In parts of northern Europe, zoning restrictions won’t allow new housing developments to be built in a food-access vacuum, and they are mandated to be within walking, cycling, or public transport to a market. Europe is more bound by laws and more populous, of course, and the cultures are more abiding, so what works there may not work within the free-market opportunism of the United States. It’s the entrepreneurs in this country who are left to conceive of and build an “agri-topian” option, motivated as much by profit as by any kind of sustainable idealism. These are still the suburbs, mind you, but unlike the usual nondescript clusters of sameness in the middle of nowhere, these communities are centered around and connected to the shared, progressive idea of access to local, organic food.

Food should not only bind us intimately to the rhythms of the natural world, but should also bring us together collaboratively, creating systems of supply that work for all. Food urbanist and architect Carolyn Steel proposes in her book Hungry City that food access is a way to reconsider cities and the way we live in them, and she calls her new urbanism “sitopia,” a reimagining of utopia. Sitopia is a word she cobbled from the Greek word for food (sitos) and the word for place (topos), so sitopia is a “food place.” And unlike a utopia, which means “good place” or “no place” (a Platonic ideal that is ultimately unattainable), urban places that are shaped by fair access to healthy food are a workable goal.

Allotment gardens are a form of “sitopian” idealism. Allotments, or Schrebergärten in German, are small plots of land affordably leased for gardening and growing food outside of urban centers. Almost unknown in the United States, allotments are common in Europe, where access to fresh air and food is considered a civil right, not a luxury.

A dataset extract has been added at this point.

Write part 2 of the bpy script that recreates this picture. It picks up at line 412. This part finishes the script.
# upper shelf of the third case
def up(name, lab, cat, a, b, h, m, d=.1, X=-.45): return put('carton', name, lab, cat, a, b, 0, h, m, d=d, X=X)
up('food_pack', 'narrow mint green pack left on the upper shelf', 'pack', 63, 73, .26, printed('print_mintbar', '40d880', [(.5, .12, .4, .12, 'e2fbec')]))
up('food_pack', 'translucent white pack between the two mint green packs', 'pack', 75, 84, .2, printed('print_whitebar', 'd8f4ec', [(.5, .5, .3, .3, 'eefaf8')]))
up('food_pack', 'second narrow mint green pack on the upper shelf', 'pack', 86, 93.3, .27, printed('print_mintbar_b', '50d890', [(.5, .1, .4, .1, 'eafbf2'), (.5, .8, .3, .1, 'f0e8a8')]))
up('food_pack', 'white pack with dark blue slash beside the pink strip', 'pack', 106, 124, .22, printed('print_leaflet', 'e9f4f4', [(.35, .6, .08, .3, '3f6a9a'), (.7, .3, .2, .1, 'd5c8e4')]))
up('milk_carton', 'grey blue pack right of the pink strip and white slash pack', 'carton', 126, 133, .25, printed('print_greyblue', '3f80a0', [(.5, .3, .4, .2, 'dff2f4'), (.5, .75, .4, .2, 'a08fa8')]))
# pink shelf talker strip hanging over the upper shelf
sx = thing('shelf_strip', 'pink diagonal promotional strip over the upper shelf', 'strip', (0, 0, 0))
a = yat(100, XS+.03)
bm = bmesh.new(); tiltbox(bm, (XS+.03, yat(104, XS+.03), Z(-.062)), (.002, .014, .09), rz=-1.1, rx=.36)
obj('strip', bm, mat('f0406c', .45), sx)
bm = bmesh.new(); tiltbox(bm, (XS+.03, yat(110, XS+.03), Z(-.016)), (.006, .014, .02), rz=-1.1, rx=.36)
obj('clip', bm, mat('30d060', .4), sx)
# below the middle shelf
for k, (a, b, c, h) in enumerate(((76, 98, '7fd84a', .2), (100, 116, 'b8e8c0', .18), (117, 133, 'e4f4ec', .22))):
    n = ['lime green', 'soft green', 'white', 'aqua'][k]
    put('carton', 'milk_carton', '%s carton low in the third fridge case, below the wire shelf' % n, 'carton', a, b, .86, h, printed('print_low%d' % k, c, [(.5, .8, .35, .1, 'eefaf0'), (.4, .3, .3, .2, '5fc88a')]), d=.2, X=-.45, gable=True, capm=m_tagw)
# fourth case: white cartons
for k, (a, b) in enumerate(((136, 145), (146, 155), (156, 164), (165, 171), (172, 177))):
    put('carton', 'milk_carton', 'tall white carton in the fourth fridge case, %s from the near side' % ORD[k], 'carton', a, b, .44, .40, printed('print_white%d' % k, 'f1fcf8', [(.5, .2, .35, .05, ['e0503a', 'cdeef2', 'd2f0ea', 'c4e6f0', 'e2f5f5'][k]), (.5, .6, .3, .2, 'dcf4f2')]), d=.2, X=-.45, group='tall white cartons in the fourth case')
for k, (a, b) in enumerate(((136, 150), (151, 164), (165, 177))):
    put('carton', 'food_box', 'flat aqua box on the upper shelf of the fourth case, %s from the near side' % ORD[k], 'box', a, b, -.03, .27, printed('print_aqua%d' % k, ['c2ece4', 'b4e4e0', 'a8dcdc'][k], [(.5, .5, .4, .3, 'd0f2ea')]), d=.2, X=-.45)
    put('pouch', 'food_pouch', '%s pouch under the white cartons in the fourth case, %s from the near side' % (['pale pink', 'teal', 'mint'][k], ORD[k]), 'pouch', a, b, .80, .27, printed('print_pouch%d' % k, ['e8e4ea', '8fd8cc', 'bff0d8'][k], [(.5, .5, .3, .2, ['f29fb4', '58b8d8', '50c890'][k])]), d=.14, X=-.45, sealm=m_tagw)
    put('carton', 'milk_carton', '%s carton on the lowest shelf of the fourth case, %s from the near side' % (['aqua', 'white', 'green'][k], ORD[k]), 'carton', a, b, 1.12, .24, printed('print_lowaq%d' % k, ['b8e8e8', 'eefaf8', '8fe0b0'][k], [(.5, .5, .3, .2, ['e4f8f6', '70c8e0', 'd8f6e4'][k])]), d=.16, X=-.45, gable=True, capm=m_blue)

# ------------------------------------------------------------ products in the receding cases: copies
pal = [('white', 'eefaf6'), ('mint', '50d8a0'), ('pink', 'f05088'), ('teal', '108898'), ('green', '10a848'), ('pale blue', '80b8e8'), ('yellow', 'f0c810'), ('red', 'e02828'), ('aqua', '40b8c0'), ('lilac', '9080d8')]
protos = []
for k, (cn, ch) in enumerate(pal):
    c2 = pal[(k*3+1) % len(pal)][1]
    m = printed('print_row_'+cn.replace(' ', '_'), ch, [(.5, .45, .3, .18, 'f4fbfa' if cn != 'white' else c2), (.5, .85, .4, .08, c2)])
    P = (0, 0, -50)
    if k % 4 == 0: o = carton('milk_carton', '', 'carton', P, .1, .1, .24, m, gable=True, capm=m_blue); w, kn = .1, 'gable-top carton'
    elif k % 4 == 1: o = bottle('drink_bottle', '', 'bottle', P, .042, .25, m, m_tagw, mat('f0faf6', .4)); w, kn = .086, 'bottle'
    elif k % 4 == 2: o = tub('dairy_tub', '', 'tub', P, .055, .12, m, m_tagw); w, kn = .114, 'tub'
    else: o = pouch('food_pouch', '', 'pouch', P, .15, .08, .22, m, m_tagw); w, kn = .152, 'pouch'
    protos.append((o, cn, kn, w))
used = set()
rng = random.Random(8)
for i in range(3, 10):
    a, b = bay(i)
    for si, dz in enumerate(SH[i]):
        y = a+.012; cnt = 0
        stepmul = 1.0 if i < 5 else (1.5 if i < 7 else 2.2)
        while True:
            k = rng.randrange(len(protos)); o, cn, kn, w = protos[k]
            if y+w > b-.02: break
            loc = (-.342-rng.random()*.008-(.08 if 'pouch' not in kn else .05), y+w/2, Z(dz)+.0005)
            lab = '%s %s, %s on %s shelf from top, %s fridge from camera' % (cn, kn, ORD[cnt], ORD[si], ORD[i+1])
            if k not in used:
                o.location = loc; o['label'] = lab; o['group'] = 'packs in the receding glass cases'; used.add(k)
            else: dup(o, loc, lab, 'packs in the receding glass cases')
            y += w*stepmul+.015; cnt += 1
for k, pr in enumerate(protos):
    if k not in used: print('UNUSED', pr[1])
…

There are millions of small, patchwork, 50-square-meter plots of productive land cultivated by individual families throughout Europe. You see them on the outskirts of cities—bordering rail lines or encircling suburbs; in Italy, I’ve even seen orchards and vineyards flourishing on highway medians. These microfarms not only improve the quality of life for urbanites but also serve as a form of social cohesion and added food security. Outside of Berlin alone, there are nearly 900 allotment garden complexes. From the air, Berlin’s urban center seems to be intimately woven into a beautiful checkered tapestry of food.